Uno dei principali pregi di Juric, da tutti riconosciuto, è anche quello riuscire a creare un rapporto forte e coeso con i propri giocatori.
«La base del suo pensiero e del suo modo di rapportarsi alla squadra è rappresentata dall’empatia, termine che deriva dal greco “empátheia”, un sistema di comunicazione tra individui che consente di esaltare i valori di ogni collettivo. Ogni giocatore si identifica con le speranze e le attese dei propri compagni che diventano anche sue. Siamo davanti a un collante magico che si forma all’interno dello spogliatoio, tra i giocatori e tra giocatori e allenatore, dove tutto nasce e tutto muore.»
Per un giocatore, tuttavia, capire la sua filosofia non è così facile.
«Juric ha un rapporto estremamente diretto con i propri giocatori. Si tratta di un allenatore che usa bastone e carota, un sistema grazie al quale aumentano le capacità di crescita di un ciascuno. Per rendere al meglio e migliorarsi, però, non bisogna essere permalosi e saper accettare le indicazioni, diversamente il risultato finale è completamente diverso. Per dare un’idea di tutto questo ricordo due dichiarazioni, ai molti forse sfuggite, rilasciate lo scorso anno da Verre – quest’anno tornato alla Sampdoria – e Faraoni. Il primo ha confessato di non essersi mai allenato con così tanta intensità, rammaricandosi di non aver mai avuto occasione di farlo prima, mentre l’attuale esterno gialloblù vede in lui l’allenatore ideale per crescere, a condizione però di rimanere umili e con la voglia di imparare.»
Quindi, se dovessimo in sintesi, riassumere il filo conduttore del pensiero di Juric?

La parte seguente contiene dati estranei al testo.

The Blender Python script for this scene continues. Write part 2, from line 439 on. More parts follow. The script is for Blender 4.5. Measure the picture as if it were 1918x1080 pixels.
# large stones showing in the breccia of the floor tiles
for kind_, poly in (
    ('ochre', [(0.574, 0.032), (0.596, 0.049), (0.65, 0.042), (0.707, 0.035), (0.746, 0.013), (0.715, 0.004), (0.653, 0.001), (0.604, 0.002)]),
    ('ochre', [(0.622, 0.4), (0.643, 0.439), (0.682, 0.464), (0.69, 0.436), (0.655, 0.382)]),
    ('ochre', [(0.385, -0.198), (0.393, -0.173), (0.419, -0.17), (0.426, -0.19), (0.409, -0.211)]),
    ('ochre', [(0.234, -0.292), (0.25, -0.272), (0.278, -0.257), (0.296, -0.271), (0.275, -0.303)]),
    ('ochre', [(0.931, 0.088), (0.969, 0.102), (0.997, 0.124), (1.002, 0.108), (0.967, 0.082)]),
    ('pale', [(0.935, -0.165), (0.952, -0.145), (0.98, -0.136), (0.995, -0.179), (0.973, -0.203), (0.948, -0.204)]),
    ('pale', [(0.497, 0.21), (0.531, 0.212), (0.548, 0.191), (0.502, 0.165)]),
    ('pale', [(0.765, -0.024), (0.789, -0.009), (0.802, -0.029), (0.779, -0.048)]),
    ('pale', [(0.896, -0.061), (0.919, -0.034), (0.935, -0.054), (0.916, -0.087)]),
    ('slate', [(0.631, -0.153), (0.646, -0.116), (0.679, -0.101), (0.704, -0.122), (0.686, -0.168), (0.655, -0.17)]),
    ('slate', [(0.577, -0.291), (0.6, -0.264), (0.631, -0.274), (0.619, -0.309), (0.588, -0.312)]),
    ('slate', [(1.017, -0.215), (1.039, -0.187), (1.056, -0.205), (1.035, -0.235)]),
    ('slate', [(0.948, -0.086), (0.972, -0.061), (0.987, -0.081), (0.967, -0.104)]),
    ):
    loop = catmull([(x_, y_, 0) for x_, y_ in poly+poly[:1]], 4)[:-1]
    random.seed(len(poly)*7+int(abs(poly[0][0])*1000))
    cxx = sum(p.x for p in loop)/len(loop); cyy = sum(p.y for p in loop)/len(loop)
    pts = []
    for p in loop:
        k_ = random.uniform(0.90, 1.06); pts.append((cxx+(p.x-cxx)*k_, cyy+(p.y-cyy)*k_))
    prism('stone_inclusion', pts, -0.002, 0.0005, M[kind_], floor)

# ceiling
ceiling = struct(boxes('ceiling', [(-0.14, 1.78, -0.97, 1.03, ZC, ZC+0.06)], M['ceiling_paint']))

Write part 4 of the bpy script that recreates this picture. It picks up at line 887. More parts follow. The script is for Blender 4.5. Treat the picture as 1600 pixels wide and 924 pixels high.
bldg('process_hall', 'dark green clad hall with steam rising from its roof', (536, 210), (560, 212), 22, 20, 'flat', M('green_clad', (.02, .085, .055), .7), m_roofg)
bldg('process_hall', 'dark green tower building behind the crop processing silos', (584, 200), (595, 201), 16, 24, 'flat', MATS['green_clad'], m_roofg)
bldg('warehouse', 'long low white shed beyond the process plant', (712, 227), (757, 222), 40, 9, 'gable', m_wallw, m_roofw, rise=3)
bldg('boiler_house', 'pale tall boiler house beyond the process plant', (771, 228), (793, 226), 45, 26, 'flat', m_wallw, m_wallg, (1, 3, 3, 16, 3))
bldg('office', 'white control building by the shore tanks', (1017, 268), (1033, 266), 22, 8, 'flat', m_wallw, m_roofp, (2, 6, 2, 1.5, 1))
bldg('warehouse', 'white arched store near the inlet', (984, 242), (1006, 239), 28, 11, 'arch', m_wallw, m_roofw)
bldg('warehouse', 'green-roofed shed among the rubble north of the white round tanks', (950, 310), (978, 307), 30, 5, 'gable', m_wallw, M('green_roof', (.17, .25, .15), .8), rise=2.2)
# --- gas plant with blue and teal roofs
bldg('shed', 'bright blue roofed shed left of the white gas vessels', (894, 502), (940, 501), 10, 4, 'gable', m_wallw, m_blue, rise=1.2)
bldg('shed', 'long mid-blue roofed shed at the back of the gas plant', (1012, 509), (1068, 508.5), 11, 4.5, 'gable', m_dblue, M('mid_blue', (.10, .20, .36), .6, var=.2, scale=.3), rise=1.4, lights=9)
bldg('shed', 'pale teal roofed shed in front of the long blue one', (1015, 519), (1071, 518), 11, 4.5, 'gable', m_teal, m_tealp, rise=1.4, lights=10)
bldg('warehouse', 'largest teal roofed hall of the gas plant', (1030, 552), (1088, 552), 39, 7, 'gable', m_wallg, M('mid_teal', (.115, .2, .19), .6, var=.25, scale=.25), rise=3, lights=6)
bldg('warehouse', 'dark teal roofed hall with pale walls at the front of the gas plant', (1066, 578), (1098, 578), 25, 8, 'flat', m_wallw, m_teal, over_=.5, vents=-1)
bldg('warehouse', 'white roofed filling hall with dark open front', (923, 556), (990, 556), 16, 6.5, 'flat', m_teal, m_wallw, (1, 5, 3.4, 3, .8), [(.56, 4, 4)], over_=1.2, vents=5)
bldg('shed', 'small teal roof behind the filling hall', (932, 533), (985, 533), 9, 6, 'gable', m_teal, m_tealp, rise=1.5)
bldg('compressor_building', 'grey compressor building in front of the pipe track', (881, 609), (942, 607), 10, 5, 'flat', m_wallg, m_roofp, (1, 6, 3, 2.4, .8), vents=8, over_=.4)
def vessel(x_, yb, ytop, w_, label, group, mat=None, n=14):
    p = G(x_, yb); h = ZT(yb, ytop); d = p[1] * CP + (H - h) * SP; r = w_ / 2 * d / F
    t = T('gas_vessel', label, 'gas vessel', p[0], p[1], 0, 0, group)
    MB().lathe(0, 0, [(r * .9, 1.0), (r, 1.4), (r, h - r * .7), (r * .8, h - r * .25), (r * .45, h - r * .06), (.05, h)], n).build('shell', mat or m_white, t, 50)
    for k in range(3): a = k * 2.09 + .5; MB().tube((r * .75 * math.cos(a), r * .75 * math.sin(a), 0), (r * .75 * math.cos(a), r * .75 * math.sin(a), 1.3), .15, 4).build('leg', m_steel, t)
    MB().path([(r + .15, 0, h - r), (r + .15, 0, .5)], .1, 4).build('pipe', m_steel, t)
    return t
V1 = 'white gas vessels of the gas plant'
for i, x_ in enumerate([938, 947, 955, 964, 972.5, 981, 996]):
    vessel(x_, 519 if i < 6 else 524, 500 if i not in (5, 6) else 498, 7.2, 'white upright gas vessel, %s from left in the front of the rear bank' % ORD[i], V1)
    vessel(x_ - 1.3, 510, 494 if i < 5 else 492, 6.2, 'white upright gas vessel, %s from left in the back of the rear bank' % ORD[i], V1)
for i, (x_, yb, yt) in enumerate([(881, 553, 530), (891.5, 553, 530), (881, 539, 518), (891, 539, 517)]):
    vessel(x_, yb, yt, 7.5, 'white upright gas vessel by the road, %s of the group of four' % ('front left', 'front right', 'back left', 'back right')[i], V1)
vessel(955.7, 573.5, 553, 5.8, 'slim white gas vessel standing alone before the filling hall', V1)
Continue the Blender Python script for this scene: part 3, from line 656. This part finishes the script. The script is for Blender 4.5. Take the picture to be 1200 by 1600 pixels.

«Credo sia quello di puntare su giocatori, soprattutto giovani, che abbiano voglia e desiderio di imporsi nel calcio professionistico. Questo rappresenta per questi ragazzi la molla sulla quale puntare per scatenare in loro la voglia di arrivare. Oltre a questi si punta anche su giocatori, invece magari già esperti che cercano però l’occasione di un loro riscatto. Per entrambi, quindi, il desiderio di arrivare e la fame di riscatto, rappresentano la motivazione che alimenta il sogno e la sua realizzazione. E tutto questo, come dicevamo, arriva attraverso l’empatia. Adesso, inoltre, il club dispone finalmente di diversi giocatori di proprietà, segno dell’ottimo lavoro sin qui svolto dalla società. Questo rappresenta ora una base estremamente solida sulla quale poter costruire il futuro e Juric può diventare l’uomo giusto al posto giusto.»